Verification / Alternative check:
An alternative is to subtract the square of the first number from the second number for each pair. For 17 – 290, 290 - 289 = 1. For 21 – 442, 442 - 441 = 1. For 12 – 145, 145 - 144 = 1. For 11 – 120, however, 120 - 121 = -1. So three pairs give a difference of +1 and one pair gives a difference of -1. This difference in sign clearly separates 11 – 120 from the rest and confirms the result obtained earlier.
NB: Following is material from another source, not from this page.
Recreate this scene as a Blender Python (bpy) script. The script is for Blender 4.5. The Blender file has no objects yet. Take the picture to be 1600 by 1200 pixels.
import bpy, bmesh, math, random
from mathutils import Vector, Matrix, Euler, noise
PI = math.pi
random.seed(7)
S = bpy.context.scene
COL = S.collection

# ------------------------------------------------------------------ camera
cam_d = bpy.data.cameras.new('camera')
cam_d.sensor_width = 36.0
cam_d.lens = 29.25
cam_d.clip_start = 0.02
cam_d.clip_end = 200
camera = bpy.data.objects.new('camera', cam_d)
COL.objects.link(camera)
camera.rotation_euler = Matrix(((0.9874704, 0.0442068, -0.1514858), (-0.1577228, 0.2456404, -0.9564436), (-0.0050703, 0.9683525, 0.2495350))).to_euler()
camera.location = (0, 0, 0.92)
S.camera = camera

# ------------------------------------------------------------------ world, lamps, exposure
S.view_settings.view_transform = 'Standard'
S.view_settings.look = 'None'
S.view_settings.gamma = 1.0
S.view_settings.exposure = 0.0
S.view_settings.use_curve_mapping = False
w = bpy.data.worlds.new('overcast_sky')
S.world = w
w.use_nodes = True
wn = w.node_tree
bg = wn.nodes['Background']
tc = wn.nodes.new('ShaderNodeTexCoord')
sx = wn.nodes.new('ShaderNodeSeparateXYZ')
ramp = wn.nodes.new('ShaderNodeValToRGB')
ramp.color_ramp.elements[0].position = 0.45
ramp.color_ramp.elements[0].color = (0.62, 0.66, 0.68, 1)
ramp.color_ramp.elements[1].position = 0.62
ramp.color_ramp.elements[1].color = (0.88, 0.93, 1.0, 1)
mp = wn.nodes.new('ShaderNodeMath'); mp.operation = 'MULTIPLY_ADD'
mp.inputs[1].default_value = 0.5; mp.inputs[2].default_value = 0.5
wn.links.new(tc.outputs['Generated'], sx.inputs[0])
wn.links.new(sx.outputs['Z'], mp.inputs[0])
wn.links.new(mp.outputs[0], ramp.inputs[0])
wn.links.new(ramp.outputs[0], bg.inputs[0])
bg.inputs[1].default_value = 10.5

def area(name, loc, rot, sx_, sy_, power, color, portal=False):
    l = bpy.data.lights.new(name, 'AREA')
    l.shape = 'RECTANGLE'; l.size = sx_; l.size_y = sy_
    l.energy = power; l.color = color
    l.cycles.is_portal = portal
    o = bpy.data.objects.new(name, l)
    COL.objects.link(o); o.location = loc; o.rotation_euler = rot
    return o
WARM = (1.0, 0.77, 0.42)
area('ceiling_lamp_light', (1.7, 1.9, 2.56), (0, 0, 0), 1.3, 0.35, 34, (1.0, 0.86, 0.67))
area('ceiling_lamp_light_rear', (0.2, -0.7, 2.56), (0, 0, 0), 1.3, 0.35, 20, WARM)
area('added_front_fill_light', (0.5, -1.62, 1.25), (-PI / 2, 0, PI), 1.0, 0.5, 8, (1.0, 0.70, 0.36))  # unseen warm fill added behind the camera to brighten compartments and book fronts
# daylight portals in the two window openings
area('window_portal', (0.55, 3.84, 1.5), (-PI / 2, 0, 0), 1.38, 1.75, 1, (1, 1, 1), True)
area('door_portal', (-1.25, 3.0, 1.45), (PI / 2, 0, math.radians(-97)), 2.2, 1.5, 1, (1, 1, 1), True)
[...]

Why Other Options Are Wrong:
17 – 290: Follows b = a^2 + 1, so it belongs with the majority pattern.
21 – 442: Again shows b = a^2 + 1, consistent with 17 – 290 and 12 – 145.
12 – 145: Also satisfies the same rule b = a^2 + 1 and therefore is not the odd pair.

Common Pitfalls:
Some students may stop after checking only one or two pairs and jump to a conclusion. Others may try unrelated operations such as multiplying or adding digits instead of directly checking the square relationship, which is the simplest here. To avoid mistakes, always test your suspected pattern across all options. If three options agree with one clean rule and one does not, you have almost certainly found the intended logic of the question.

Final Answer:
The odd number pair is 11 – 120, because in this pair the second number equals 11^2 - 1, while in all the other pairs the second number equals the square of the first number plus 1.